Walked up into the bush and found the cairn to Captain Rossiter.


Continued up the hill and over the boulders to look over the point.

Back to the truck then back up the track for a bit for a higher view over the bay.



Nearly back to the campground. Stopped at the roadside lookout over Lucky Bay. Certainly is pretty now the sun is shining and the sky is blue.





Continued back along the bitumen heading westward then we turned down to Thistle Cove.


The local aboriginal story of the area.

Checked out Whistling Rock – wasn’t whistling but as you walked up to the waved shape you could hear the wave sound resonate off the rock.

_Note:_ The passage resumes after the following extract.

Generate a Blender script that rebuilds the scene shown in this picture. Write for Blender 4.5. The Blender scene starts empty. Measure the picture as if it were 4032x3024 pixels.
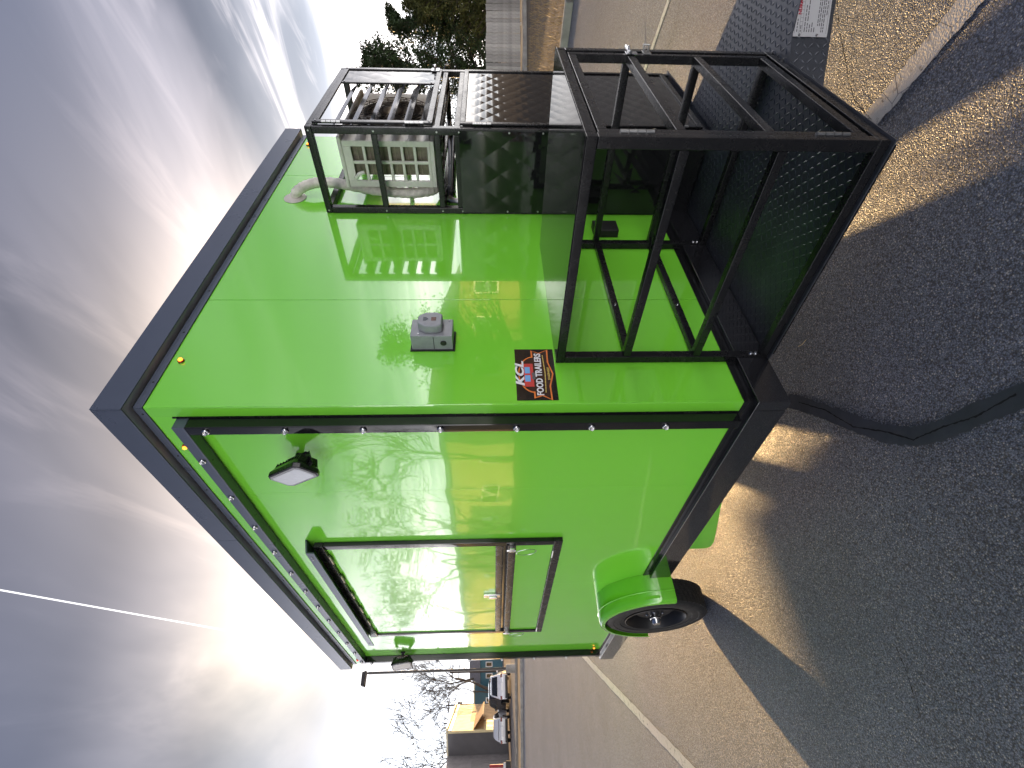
import bpy, bmesh, math, random
from mathutils import Vector, Matrix
random.seed(7)
S = bpy.context.scene
C = S.collection
PI = math.pi
# ------------------------------------------------------------------ camera
YAW, PITCH, ROLL = math.radians(47.8412), math.radians(2.4999), math.radians(-0.4728)
fwd = Vector((math.cos(PITCH)*math.cos(YAW), math.cos(PITCH)*math.sin(YAW), -math.sin(PITCH)))
rgt = Vector((math.sin(YAW), -math.cos(YAW), 0)); upv = rgt.cross(fwd)
r2 = math.cos(ROLL)*rgt + math.sin(ROLL)*upv
u2 = -math.sin(ROLL)*rgt + math.cos(ROLL)*upv
cd = bpy.data.cameras.new('camera'); cam = bpy.data.objects.new('camera', cd); C.objects.link(cam)
m = Matrix((( -u2.x, r2.x, -fwd.x, -1.174), (-u2.y, r2.y, -fwd.y, -1.408), (-u2.z, r2.z, -fwd.z, 1.433), (0, 0, 0, 1)))
cam.matrix_world = m           # the phone was held upright, the picture is stored on its side
cd.sensor_fit = 'HORIZONTAL'; cd.sensor_width = 36.0; cd.lens = 1931.94/4032*36.0
cd.clip_start = 0.05; cd.clip_end = 5000
S.camera = cam
# ------------------------------------------------------------------ sky and sun
SUN_AZ, SUN_EL = math.radians(47.8), math.radians(5.1)
sdir = Vector((math.cos(SUN_EL)*math.cos(SUN_AZ), math.cos(SUN_EL)*math.sin(SUN_AZ), math.sin(SUN_EL)))
W = bpy.data.worlds.new('World'); S.world = W; W.use_nodes = True
def sky_nodes():
    nt = W.node_tree; N = nt.nodes; Lk = nt.links
    bg = N['Background']; bg.inputs['Strength'].default_value = 0.1
    sk = N.new('ShaderNodeTexSky'); sk.sky_type = 'NISHITA'; sk.sun_disc = False
    sk.sun_elevation = SUN_EL; sk.sun_rotation = PI/2 - SUN_AZ
    sk.air_density = 1.0; sk.dust_density = 1.6; sk.ozone_density = 2.0
    tc = N.new('ShaderNodeTexCoord')
    def M(op, a, b=None, c=None, clamp=False):
        n = N.new('ShaderNodeMath'); n.operation = op; n.use_clamp = clamp
        for i, v in enumerate((a, b, c)):
            if v is None: continue
            if isinstance(v, (int, float)): n.inputs[i].default_value = v
            else: Lk.new(v, n.inputs[i])
        return n.outputs[0]
    def MIX(f, a, b, t='MIX'):
        n = N.new('ShaderNodeMix'); n.data_type = 'RGBA'; n.blend_type = t
        for k, v in ((0, f), (6, a), (7, b)):
            if isinstance(v, tuple): n.inputs[k].default_value = v + (1,)
            elif isinstance(v, (int, float)): n.inputs[k].default_value = v
            else: Lk.new(v, n.inputs[k])
        return n.outputs[2]
    sep = N.new('ShaderNodeSeparateXYZ'); Lk.new(tc.outputs['Generated'], sep.inputs[0])
    x, y, z = sep.outputs
    zc = M('MAXIMUM', z, 0.0)
    den = M('ADD', zc, 0.13)
    px = M('DIVIDE', x, den); py = M('DIVIDE', y, den)
    # cirrus: streaks that lie along one bearing
    a = math.radians(78)
    along = M('ADD', M('MULTIPLY', px, math.cos(a)), M('MULTIPLY', py, math.sin(a)))
    across = M('ADD', M('MULTIPLY', px, -math.sin(a)), M('MULTIPLY', py, math.cos(a)))
    def noise(sa, sc, scale, det, rough, dist, off):
        cb = N.new('ShaderNodeCombineXYZ')
        Lk.new(M('MULTIPLY', along, sa), cb.inputs[0]); Lk.new(M('MULTIPLY', across, sc), cb.inputs[1]); cb.inputs[2].default_value = off
        n = N.new('ShaderNodeTexNoise'); n.inputs['Scale'].default_value = scale; n.inputs['Detail'].default_value = det
        n.inputs['Roughness'].default_value = rough; n.inputs['Distortion'].default_value = dist
        Lk.new(cb.outputs[0], n.inputs['Vector']); return n.outputs['Fac']
    n1 = noise(0.38, 1.0, 1.15, 5, 0.52, 0.7, 3.1)
    n2 = noise(0.22, 1.0, 0.55, 3, 0.5, 0.4, 8.7)
    n3 = noise(0.30, 1.3, 3.2, 5, 0.6, 1.0, 1.3)
    def ramp(v, lo, hi):
        n = N.new('ShaderNodeMapRange'); n.interpolation_type = 'SMOOTHSTEP'; n.inputs[1].default_value = lo; n.inputs[2].default_value = hi
        Lk.new(v, n.inputs[0]); return n.outputs[0]
    cl = M('MULTIPLY', ramp(n1, 0.34, 0.62), ramp(n2, 0.30, 0.55))
    wisp = M('MULTIPLY', ramp(n3, 0.46, 0.68), ramp(n2, 0.36, 0.60))
    # brightness of a thin overcast: dim overhead, bright low down, brightest toward the sun
    dots = N.new('ShaderNodeVectorMath'); dots.operation = 'DOT_PRODUCT'
    Lk.new(tc.outputs['Generated'], dots.inputs[0]); dots.inputs[1].default_value = sdir
    sd = M('MAXIMUM', dots.outputs['Value'], 0.0)
    glow = M('POWER', sd, 5.0); glow2 = M('POWER', sd, 26.0)
    cr = N.new('ShaderNodeValToRGB'); Lk.new(zc, cr.inputs[0]); el = cr.color_ramp; el.interpolation = 'EASE'
    stops = ((0.0, (8.2, 7.8, 7.4)), (0.11, (7.0, 6.9, 6.9)), (0.21, (3.9, 3.85, 4.0)), (0.31, (1.75, 1.75, 1.9)), (0.45, (0.62, 0.64, 0.80)), (0.60, (0.165, 0.21, 0.345)), (0.78, (0.11, 0.15, 0.28)), (1.0, (0.11, 0.15, 0.28)))
    while len(el.elements) < len(stops): el.elements.new(0.5)
    for e_, (p_, c_) in zip(el.elements, stops): e_.position = p_; e_.color = tuple(v/12 for v in c_) + (1,)
    base = MIX(1.0, cr.outputs[0], (12.0, 12.0, 12.0), 'MULTIPLY')
    base = MIX(M('MULTIPLY', glow, 0.07, clamp=True), base, (9.5, 7.6, 5.2))
    base = MIX(M('MULTIPLY', glow2, 0.9, clamp=True), base, (20.0, 15.5, 10.5))
    dl = N.new('ShaderNodeVectorMath'); dl.operation = 'DOT_PRODUCT'; Lk.new(tc.outputs['Generated'], dl.inputs[0]); dl.inputs[1].default_value = pix_dir(1150, 2560)
    bank = M('POWER', M('MAXIMUM', dl.outputs['Value'], 0.0), 110.0)      # the lit cloud bank low on the left
    base = MIX(M('MULTIPLY', bank, 0.6), base, (4.2, 3.5, 2.6))
    lit = MIX(1.0, base, (1.60, 1.57, 1.56), 'MULTIPLY')
    gap = MIX(1.0, base, (0.50, 0.545, 0.61), 'MULTIPLY')
    cloud = MIX(cl, gap, lit)
    cloud = MIX(M('MULTIPLY', wisp, 0.6), cloud, MIX(1.0, base, (2.3, 2.18, 2.08), 'MULTIPLY'))
    # a vapour trail: part of one great circle
    p1, p2 = TRAIL
    nrm = p1.cross(p2).normalized(); mid = (p1+p2).normalized()
    d1 = N.new('ShaderNodeVectorMath'); d1.operation = 'DOT_PRODUCT'; Lk.new(tc.outputs['Generated'], d1.inputs[0]); d1.inputs[1].default_value = nrm
    d2 = N.new('ShaderNodeVectorMath'); d2.operation = 'DOT_PRODUCT'; Lk.new(tc.outputs['Generated'], d2.inputs[0]); d2.inputs[1].default_value = mid
    wob = M('MULTIPLY', M('SUBTRACT', n3, 0.5), 0.0009)
    tr = ramp(M('ABSOLUTE', M('ADD', d1.outputs['Value'], wob)), 0.0014, 0.0003)
    tr = M('MULTIPLY', tr, ramp(d2.outputs['Value'], math.cos(p1.angle(mid)*1.45), math.cos(p1.angle(mid)*1.3)))
    cloud = MIX(M('MULTIPLY', tr, 0.3), cloud, (11.5, 11.3, 11.4))
    fin = MIX(0.98, sk.outputs[0], cloud)
    Lk.new(fin, bg.inputs['Color'])
def pix_dir(x, y):   # direction through a point of the 4032 x 3024 frame (used for the sky only, which is infinitely far)
    U, V = 3024-y, x
    return (r2*(U-1512)/1931.94 - u2*(V-2016)/1931.94 + fwd).normalized()
TRAIL = (pix_dir(0, 2323), pix_dir(975, 2497))
sky_nodes()
sl = bpy.data.lights.new('sun', 'SUN'); sl.energy = 2.0; sl.angle = math.radians(0.9); sl.color = (1.0, 0.64, 0.28)
so = bpy.data.objects.new('sun', sl); C.objects.link(so); so.rotation_euler = (-sdir).to_track_quat('-Z', 'Y').to_euler(); so.location = (20, 25, 12)
S.view_settings.view_transform = 'Standard'; S.view_settings.look = 'None'; S.view_settings.gamma = 1.0
S.view_settings.use_curve_mapping = False; S.view_settings.exposure = 2.45
S.render.engine = 'CYCLES'
S.cycles.max_bounces = 8; S.cycles.glossy_bounces = 5; S.cycles.use_denoising = True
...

Lovely view over the cove. Long walk down to the beach though.






Back to the car park, looking over a freshwater lake behind the beach and across to Frenchman Peak.

Continued westward to Hellfire Bay.


Made a cuppa and sat under the picnic shelter listening to willy wagtail sing his song.

Past Frenchman Peak – a bus load of people have done the 3km hike up to the top. It would be a great view but we decided we didn’t need to do it!!



Across to the western side of the park and Le Grand Beach. This is the other end of the coastal walk.

The beach goes all the way around Esperance Bay back to Wylie Head if you wanted to take your 4WD along the beach for 46km then another 10km back into Esperance.







Walked down the beach then up over the dunes into the campground. Only 15 sites here and they were all full. Some geological information.

Back to camp and we had visitors.

The bees were busy too on the stalk of the black boy.


Rochelle sent through newspaper photo of Jon and Jess out on the town but I will need to download them onto the other phone so I can download them onto my computer.

Sat outside for happy hour listening to the birds and the waves rolling onto the beach. The park is full now, 60 sites, say 2 people in each @ $10 each is $1200 per day and they are probably full each night of summer and still into autumn.

The sky is clear and there is no wind, very peaceful even though there are so many people here. The moon came up behind Mississippi Hill. Bit chilly out so closed up the van again to keep us warm.